Ah hah, some of you are now saying, I don’t have to rely on the Big Six, I can use the internet! Bravo, you; now take a quick turn around your browser of choice and take a look at what the most prominent search results for current events are. You will notice that, baring your particular local news, they are all covering the same dozen or so stories, from one of approximately five points of view: far left outsider, left insider, centrist/moderate, right insider or far right outsider.
Viewed another way: HuffPo, MSNBC, CNN, FOXNews and Breitbart.
And you are perfectly fine with this, because you can look at that list and pick one of them out, saying to yourself, well, those guys get it mostly right. Damn near every single voter in this country (and most non-voters) are convinced that their particular view of public policy is unambiguously Right. As a result, we don’t take the time to hear what each other are saying, and so we have no idea about the frustrations, fears and needs of our fellow citizens. We are complicit in our atomization and alienation from one another, and the absolute worst part of this is that we are proud of it.
It doesn’t matter if the discussion is about climate change or confederate statues. One half of this country simply assumes that their prejudicial caricature of the other is all there is to them. Does anyone really believe that the overwhelming majority of angry white men who tried to start a riot in Charlottesville, Virginia were actually upset over the removal of a statue that most of them had probably never known was there a week earlier? Of course not. Most of those guys are worried about their jobs, their homes, their families and their economic stability in general. But those issues aren’t being discussed, and when someone brings up those realities, they get dismissed with words like ‘privilege’. As if, somehow, being white and male makes any given person immune to the exact same economic turmoil that has ravaged everyone else in this country for the last thirty-some-odd years.

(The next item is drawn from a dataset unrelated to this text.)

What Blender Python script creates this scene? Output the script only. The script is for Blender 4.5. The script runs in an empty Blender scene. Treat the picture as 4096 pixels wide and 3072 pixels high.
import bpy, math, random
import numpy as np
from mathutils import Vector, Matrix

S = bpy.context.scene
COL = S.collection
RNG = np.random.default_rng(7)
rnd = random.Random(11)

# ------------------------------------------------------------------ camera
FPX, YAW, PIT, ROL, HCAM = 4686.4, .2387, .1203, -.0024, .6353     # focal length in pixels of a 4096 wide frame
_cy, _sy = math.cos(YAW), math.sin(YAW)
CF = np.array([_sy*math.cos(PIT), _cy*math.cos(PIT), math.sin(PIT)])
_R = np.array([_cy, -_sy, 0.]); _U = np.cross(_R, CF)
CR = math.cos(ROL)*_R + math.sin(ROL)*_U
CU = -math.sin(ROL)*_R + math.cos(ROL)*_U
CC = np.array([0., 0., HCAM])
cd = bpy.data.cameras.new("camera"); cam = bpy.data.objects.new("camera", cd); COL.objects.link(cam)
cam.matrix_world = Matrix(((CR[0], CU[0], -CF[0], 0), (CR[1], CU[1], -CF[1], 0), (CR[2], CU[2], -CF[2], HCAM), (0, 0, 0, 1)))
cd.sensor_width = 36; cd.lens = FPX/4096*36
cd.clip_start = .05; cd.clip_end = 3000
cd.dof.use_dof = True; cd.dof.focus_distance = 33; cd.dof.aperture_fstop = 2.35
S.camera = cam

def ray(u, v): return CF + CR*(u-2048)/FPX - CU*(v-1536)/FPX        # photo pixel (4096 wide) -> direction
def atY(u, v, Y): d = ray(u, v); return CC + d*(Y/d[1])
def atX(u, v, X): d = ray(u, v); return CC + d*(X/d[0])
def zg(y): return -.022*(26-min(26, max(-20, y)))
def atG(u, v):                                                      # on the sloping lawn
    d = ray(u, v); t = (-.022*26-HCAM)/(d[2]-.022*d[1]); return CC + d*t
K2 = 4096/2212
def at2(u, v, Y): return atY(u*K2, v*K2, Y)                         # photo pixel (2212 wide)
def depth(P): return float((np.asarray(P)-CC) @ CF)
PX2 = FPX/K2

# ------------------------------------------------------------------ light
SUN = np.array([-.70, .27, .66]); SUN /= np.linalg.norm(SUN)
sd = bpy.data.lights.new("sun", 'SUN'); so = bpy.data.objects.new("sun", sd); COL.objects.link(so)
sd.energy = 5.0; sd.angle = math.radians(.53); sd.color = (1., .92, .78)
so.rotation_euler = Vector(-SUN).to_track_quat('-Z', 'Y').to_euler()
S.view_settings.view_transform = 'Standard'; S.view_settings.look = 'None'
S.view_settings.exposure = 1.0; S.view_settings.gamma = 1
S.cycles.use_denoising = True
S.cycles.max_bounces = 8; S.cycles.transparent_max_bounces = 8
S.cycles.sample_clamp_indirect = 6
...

Yes, the statistics matter. Yes, white males are as a group less likely to have been damaged by globalization, the mortgage bubble, student debt, etc. But that only means that the number of those who’ve been damaged is smaller, not that they are each less damaged as individuals. And why does that fact matter? Because when lump all white males in a box, and ignore their individual circumstances, you are alienating them. You are saying that their needs and fears don’t matter and denying them a stake in society. And as a result, you turn them into an enemy. Worse, the very small number of actual reactionaries can them recruit these people. This is exactly how ISIS does it.
This is exactly how the Nazis did, and still do, as demonstrated in Charlottesville. These guys listen to and sympathize with the genuine racists and Nazis, because nobody else is listening to them or giving them a stake. And the same is absolutely true of women, Millennials, Latinos, Christians and every other demographic subset in the United States. You can’t just try and sweep them up into a bloc and hang a two word label them. You can’t just speak to people’s identity; you must address their actual, concrete needs.

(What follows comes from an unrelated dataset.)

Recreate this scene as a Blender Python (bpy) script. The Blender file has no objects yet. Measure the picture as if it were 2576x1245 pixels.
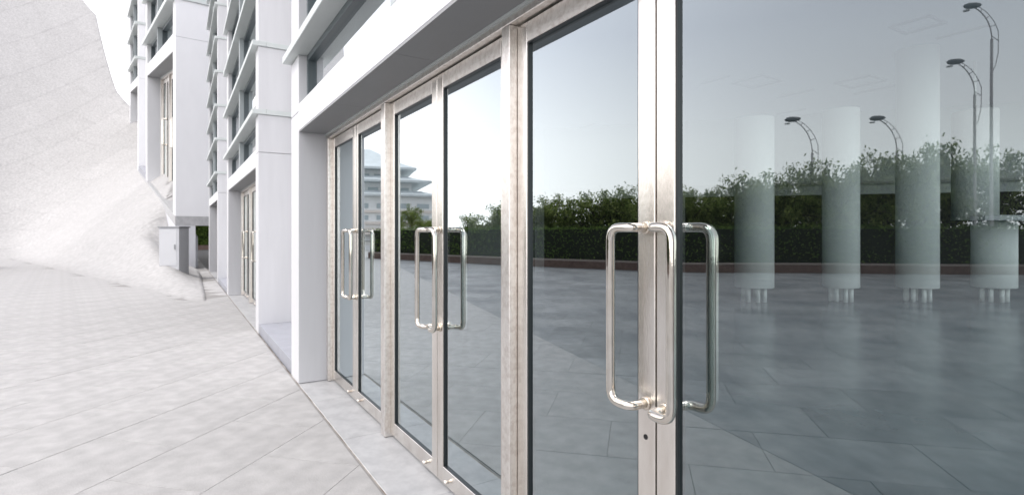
import bpy, bmesh, math, random
import numpy as np
from mathutils import Vector, Matrix

random.seed(7)
rng = np.random.default_rng(11)
S = bpy.context.scene
C = S.collection

# ------------------------------------------------------------------ camera
EYE = 1.42
TH = math.radians(31.956)
SN, CS = math.sin(TH), math.cos(TH)
FD = 1346.5            # focal length in pixels of a 2576 px wide picture
HY, CX = 585.0, 1288.0
cam_d = bpy.data.cameras.new('camera')
cam = bpy.data.objects.new('camera', cam_d)
C.objects.link(cam)
S.camera = cam
cam.location = (0, 0, EYE)
fw = Vector((-CS, SN, 0))
cam.rotation_euler = fw.to_track_quat('-Z', 'Y').to_euler()
cam_d.sensor_width = 36
cam_d.lens = 18.82
cam_d.shift_y = -0.01453
cam_d.clip_start = 0.05
cam_d.clip_end = 3000
cam_d.dof.use_dof = True
cam_d.dof.focus_distance = 2.0
cam_d.dof.aperture_fstop = 4.8

# ------------------------------------------------------------------ sky, sun, exposure
SUN_EL, SUN_AZ = math.radians(56), math.radians(176)   # azimuth: direction the light comes from, from +Y clockwise
world = bpy.data.worlds.new('World')
S.world = world
world.use_nodes = True
wn, wl = world.node_tree.nodes, world.node_tree.links
wn.clear()
wout = wn.new('ShaderNodeOutputWorld')
bg = wn.new('ShaderNodeBackground')
bg.inputs['Strength'].default_value = 0.1
sky = wn.new('ShaderNodeTexSky')
sky.sky_type = 'NISHITA'
sky.sun_disc = False
sky.sun_elevation = SUN_EL
sky.sun_rotation = SUN_AZ
sky.air_density = 1.0
sky.dust_density = 6.0
sky.ozone_density = 1.0
tc = wn.new('ShaderNodeTexCoord')
sep = wn.new('ShaderNodeSeparateXYZ')
wl.new(tc.outputs['Generated'], sep.inputs[0])
ramp = wn.new('ShaderNodeValToRGB')          # thick hazy overcast: pale at the horizon, greyer overhead
r = ramp.color_ramp
r.elements[0].position = 0.0
r.elements[0].color = (0.925, 0.90, 0.885, 1)
r.elements[1].position = 1.0
r.elements[1].color = (0.43, 0.425, 0.465, 1)
e = r.elements.new(0.16); e.color = (0.805, 0.785, 0.785, 1)
e = r.elements.new(0.34); e.color = (0.535, 0.53, 0.57, 1)
wl.new(sep.outputs['Z'], ramp.inputs[0])
mul = wn.new('ShaderNodeVectorMath'); mul.operation = 'SCALE'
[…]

Women are more than a set of reproductive organs; they need jobs that pay a living wage. African-Americans are more than the descendents of slaves; they need comprehensive health care, now. Latinos are more than exploited migrant labor; they need education to provide their children better opportunities. And literally everyone needs us to stop sending our sons and daughters to kill and die in foreign countries.
All this means we have to actually step outside our echo chambers, leave our social media bubbles, and make the effort to hear what someone is saying, rather than what we’re assuming about them. We have to work, hard, at correcting our ignorance of our fellow citizens, and stop being proud of it.

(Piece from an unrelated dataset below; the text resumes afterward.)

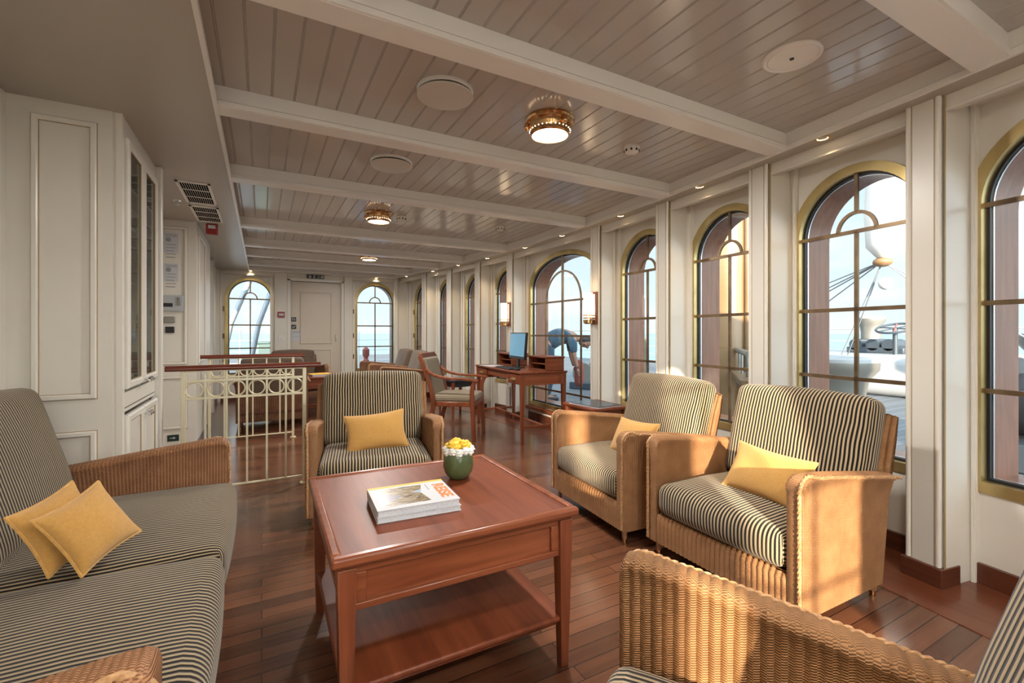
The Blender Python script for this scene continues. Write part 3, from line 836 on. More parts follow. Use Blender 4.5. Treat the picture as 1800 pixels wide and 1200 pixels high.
# ------------------------------------------------------------------ soft shapes
def cushion(w, d, h, r=.04, crown=.25, n=18, bulge=.0, seed=0, wr=.004):
    mb = MB(); hx, hy, hz = w/2, d/2, h/2
    tt = [math.sin(PI/2*(-1+2*i/n)) for i in range(n+1)]
    def shape(p):
        q = Vector((p[0]*hx, p[1]*hy, p[2]*hz))
        rr = min(r, hx, hy, hz)
        inn = Vector((max(-hx+rr, min(hx-rr, q.x)), max(-hy+rr, min(hy-rr, q.y)), max(-hz+rr, min(hz-rr, q.z))))
        dl = q-inn
        if dl.length > 1e-9: q = inn + dl.normalized()*rr
        u, v = q.x/hx, q.y/hy
        c = max(0., (1-u*u)*(1-v*v))
        q.z += math.copysign(1, q.z)*min(1, abs(q.z)/(hz*.6))*h*crown*c**.7
        q.y += math.copysign(1, q.y)*bulge*max(0, 1-(q.z/hz)**2)*(1-u*u)
        nn = noise.noise(Vector((q.x*5+seed, q.y*5, q.z*5)))
        q += Vector((0, 0, 1))*nn*wr
        return q
    ax = [((0,1,2), 1), ((0,1,2), -1), ((1,2,0), 1), ((1,2,0), -1), ((2,0,1), 1), ((2,0,1), -1)]
    for (a, b, c), sg in ax:
        def fn(i, j):
            p = [0, 0, 0]; p[a] = tt[i]; p[b] = tt[j]; p[c] = sg
            mb.attr.append(p[0]*hx + ((hz-p[2]*hz)*sg if c == 0 else 0))
            return shape(p)
        mb.grid(fn, n+1, n+1)
    return mb
def throw(name_, w, h, t, loc, rot, label, seed=0):
    root = empty('throw_pillow', loc, rot=rot, label=label, cat='cushion', group='mustard throw pillows')
    n = 22
    def pos(i, j, sg):
        u = math.sin(PI/2*(-1+2*i/n)); v = math.sin(PI/2*(-1+2*j/n))
        x = u*w/2*(1-.09*(1-v*v)); y = v*h/2*(1-.11*(1-u*u))
        z = sg*t/2*max(0., (1-u*u)*(1-v*v))**.42
        z += noise.noise(Vector((u*2+seed, v*2, sg)))*.008*(1-u*u)*(1-v*v)
        return (x, y, z)
    mb = MB(); mb.grid(lambda i, j: pos(i, j, 1), n+1, n+1); mb.grid(lambda i, j: pos(i, j, -1), n+1, n+1)
    mb.build('cover', 'yellow', root, weld=True, angle=80)
    rim = [pos(i, 0, 0) for i in range(n+1)] + [pos(n, j, 0) for j in range(1, n+1)] + [pos(i, n, 0) for i in range(n-1, -1, -1)] + [pos(0, j, 0) for j in range(n-1, 0, -1)]
    MB().tube(rim, .0052, 6, closed=True).build('piping', 'yellowpipe', root)
    return root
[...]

Both of these two points, about the corruption and imbalance of economic power and the atomization of the electorate, form the foundation of my tremendous frustration with the Democratic Party in the wake of the Trump Presidency. I would have thought that the general decline in party membership as a percentage of population should have indicated that they needed to make a serious course correction in their policy positions and agenda. I cannot avoid pointing out not only their inability to defeat a narcissistic reality television personality with all the vocabulary and maturity of a cranky five year old, but the fact that they lost the faith and loyalty of the working class voter in three of the states hardest hit by forty years of Republican economic policies.
And so, I return to the fight in earnest. The concept of ‘the resistance’, as it it spoken of by the current Democratic Leadership, is laughable at best. Have we forgotten that the Republicans were ’the resistance’ during the eight years of the previous administration? This accomplished little, and now they’ve swept into power again, we can see how much work they actually put into developing eventive policies to put into the legislative process. For the Democrats to follow this exact same playbook at this point isn’t just insufficient, it is positively counterproductive. The fact that instead of developing a platform oriented around the clearly Progressive push in modern American politics, they want to attempt to garner votes with a rebranding campaign, does nothing to inspire enthusiasm for them. It seems, in fact to fly in the face of Chuck Schumer’s New York Times piece. He started signaling that the Party was ready to change tack and move in line with the now more left leaning electorate, but such an agenda, with definable, concrete objectives, has yet to manifest.
The new slogan for the new brand (A Better Deal) is vague, undefined and is very obviously the product of a corporate focus group trying to evoke the legacy of FDR without committing to the actual policies he put in place. Aside from wondering how much they had to pay Papa John’s Pizza to forego legal action, the first question that any reasoning American citizen should ask is, ‘Better than what?’
Better than a poke in the eye with a sharp stick?